Ellis v. Grand Trunk Western Railway Co.

T. Gillespie, J.

(dissenting). For several reasons I must dissent in this decision.

The issue in this lawsuit is:

Based on the facts as they existed before or at the time of the accident, was the defendant negligent?

The accident occurred on July 13, 1977. On August 26, 1977, the Michigan Department of State Highways and Transportation issued a report recommending that automatic signals be installed at this crossing. This was done.

Before trial the circuit judge granted a motion in limine against reference to the subsequent repairs; When the report was sought by the plaintiff to be introduced in evidence, it was denied by the court. From a verdict of no cause of action against the plaintiff, there is an appeal.

*404The trial court made the correct decision in excluding the report for the following reasons:

1. The report raises collateral issues to be tried, among which are:

a. Is the report of the Highway Department sound and practical?
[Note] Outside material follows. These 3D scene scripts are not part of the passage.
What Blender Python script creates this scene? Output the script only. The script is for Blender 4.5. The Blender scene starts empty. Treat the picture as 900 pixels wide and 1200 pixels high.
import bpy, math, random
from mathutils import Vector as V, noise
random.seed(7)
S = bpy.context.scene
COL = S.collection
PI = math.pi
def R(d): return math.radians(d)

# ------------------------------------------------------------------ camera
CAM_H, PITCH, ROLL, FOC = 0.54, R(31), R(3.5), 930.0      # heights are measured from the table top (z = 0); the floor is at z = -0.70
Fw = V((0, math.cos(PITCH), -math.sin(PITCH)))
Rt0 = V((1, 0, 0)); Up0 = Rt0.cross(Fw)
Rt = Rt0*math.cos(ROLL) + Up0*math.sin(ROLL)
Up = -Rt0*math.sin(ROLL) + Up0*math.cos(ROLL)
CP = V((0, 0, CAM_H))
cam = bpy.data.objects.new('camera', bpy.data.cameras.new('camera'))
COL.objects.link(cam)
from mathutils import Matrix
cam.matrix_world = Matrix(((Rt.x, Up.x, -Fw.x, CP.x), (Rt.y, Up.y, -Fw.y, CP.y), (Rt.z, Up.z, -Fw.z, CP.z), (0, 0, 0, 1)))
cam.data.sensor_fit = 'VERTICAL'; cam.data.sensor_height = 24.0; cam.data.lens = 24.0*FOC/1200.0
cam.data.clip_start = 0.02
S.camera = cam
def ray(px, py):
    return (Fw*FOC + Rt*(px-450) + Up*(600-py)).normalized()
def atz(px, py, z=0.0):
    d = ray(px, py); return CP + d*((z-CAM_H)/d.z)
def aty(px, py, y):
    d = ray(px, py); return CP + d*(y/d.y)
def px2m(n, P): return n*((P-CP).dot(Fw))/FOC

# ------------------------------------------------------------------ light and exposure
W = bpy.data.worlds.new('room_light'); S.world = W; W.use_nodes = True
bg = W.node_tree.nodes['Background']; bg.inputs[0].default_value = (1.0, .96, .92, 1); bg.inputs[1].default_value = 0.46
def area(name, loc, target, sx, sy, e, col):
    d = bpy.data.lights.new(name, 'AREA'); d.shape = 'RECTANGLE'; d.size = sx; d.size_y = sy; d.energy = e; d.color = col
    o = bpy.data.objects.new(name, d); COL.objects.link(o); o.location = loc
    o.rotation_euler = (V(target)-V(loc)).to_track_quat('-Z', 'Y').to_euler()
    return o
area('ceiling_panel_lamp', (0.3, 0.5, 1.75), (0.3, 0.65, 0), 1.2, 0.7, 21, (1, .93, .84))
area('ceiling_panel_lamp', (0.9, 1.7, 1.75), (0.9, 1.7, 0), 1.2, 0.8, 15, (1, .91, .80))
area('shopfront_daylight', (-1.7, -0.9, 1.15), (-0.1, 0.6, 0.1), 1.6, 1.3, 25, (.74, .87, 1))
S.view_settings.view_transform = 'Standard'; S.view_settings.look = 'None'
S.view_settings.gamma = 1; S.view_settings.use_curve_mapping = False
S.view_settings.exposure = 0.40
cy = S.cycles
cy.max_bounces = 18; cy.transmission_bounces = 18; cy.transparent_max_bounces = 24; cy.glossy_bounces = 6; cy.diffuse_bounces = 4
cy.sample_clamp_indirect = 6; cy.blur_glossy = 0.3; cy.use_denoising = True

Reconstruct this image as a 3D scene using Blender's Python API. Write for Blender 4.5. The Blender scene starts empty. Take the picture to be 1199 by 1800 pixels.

b. If the report was sound, would it have prevented the accident, in light of the evidence that the decedent ran into the fourth boxcar of a seven-car train?

These are irrelevant to the principle issue.

2. The report is hearsay. It is an out-of-court opinion going to the ultimate decision to be made by the jury. The plaintiff, without attempting to introduce the report, had the right to bring in the author of the report to give his observations and, had he been qualified as an expert and been cross-examined on his expertise, he could have rendered an opinion on the ultimate issue. MRE 703. Further, it automatically opens the door to testimony regarding subsequent remedial measures which is inadmissible under MRE 407.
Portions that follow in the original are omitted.